An approach to solve this problem is adaptive work-stealing. Adaptive work-stealing schedulers dynamically adjust the number of threads that are used to execute the tasks of an application. Such schedulers try to estimate the number of workers that can be utilized. Most of
these schedulers split the execution of the application in so called quanta. Between two quanta it is checked how much time the workers spent stealing and how much time was spent working. Based on this classification workers are added or removed to process tasks in the next quantum.
A simple possibility to block workers that are currently under-utilized is the usage of a backoff.
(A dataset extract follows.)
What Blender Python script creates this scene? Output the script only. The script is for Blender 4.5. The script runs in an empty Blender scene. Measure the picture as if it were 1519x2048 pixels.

Backoffs are often used in computer networks to throttle senders when there exists a collision, because two or more computers try to send data at the same time. This work analyzes the usage of backoffs in work-stealing schedulers. We implemented and tested several different types of backoffs in the context of this work. We found out that it is crucial to select good parameter values for the backoffs, since some of them significantly influence the overall performance. The results are quite promising and our optimized backoffs improved the performance in our
benchmarks notably. It was also interesting to see that in the end all different types of backoffs provide similar performance.
As a second main part, a new adaptive work-stealing algorithm is designed and implemented. It also uses the concept of quanta, but does not interrupt workers as long as they do not need to
steal tasks. Therefore the approach has only a small overhead as long as there is enough work to process. We named our algorithm "dynamic quanta algorithm" and tested the performance of the adaptive scheduler. Our algorithm performed better than the existing work-stealing scheduler, we compared our algorithms with. However, one surprising result is that in our benchmarks using an optimized backoff is at least as good.